Wednesday, November 19, 2008

The absurdity of DRM, cont.

Bought 2 DVDs yesterday, WALL-E and Tropic Thunder. Annoyance ensued the moment I put WALL-E in my computer's DVD drive.

You see, I refuse to play most commercial DVDs straight off the disc. They come with way too many ads, warnings, and other cruft before I can get to the actual movie that I almost always rip the movie to my hard drive and play it off that instead. (Our computer being wired to the big screen TV helps.) Disney is one of the worst offenders for this, yet still I buy their movies when they're good enough.

So I put WALL-E in the drive and tried to start ripping it with DVD-Decrypter, but no dice. Almost 10 years since DeCSS made DVDs a de facto open format, Disney has decided to crap up their DVDs with yet another layer of copyright protection. So -- 10 minutes of googling and downloading free software later -- I had to circumvent the copyright protection, but do it in a modestly different way. This, apparently, is what Disney calls victory -- a 10-minute incremental increase in the time it takes me to liberate their content.

Tropic Thunder had no extra DRM on it, allowing me to use my normal software.

I truly don't understand all this work. Whatever it cost Disney to implement this new layer of DRM, it cost me less to defeat it. I bought their DVD legally and legitimately, and without distributing it to anyone else I would simply like to cut out a lot of the bullshit that Disney seems to think I must be subjected to in order to watch their beautiful and haunting film. The people at Dreamworks are not similarly bothered by the possibility that I might want to watch a movie in whatever way I choose once I buy it.

But what I've described above is already illegal in the US, and in all likelihood will be soon in Canada. Such a bizarre world we live in.

2 comments:

Anonymous said...

I believe it is already illegal in Canada to defeat copy protection on movies.

Utterly beside the point, because you're right. The existence of DRM to prevent you from using a product you purchased is infringing on your liberty.
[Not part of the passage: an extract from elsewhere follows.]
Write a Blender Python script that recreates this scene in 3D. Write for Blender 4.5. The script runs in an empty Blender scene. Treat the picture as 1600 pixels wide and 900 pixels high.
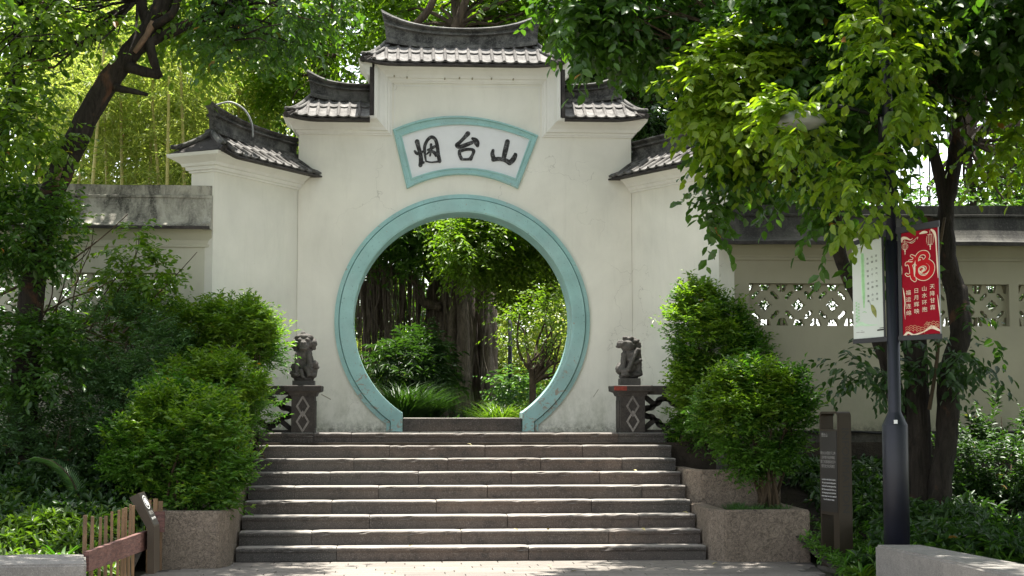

Under DRM its not a purchase, its a perpetual rental agreement.

Try using a VCR (I know I'm dating myself, but it should be a quick technical solution) to split the DVD player feed to two televisions (using the monitor jacks) and you run into the same thing. The DRM tech in a VCR that prevents copying the DVD to tape also scrambles the signal to the second television.

DRM tech prevents the playing of a legally purchased DVD, in a legally purchased player, through a legally purchased VCR to two legally purchased televisions. All because I might attempt to copy the DVD to VHS.

Asinine. I'm of the opinion that when you treat honest people like potential criminals you turn them into criminals. If I'm going to be damned for potentially doing the "crime" or for actually doing the crime, then I choose the latter.

Anonymous said...

Amen, Catelli. To paraphrase a college-age acquaintance of mine, in reference to the entertainment-acquisition options available to those with the appropriate technology: I'm never going to have to pay for another DVD or music track if I don't want to, and I'm never going to have to watch another TV show when the station says I have to, so they can Suck. On. That.

The plugged-in generation has already sussed out what you said about the choice between doing the crime or just being de facto accused of it, and decided they'll do the crime thank you very much.

OT - over at CC's place they're mentioning the Word Verification word if it's appropriate.

For this comment mine was WV = sucto.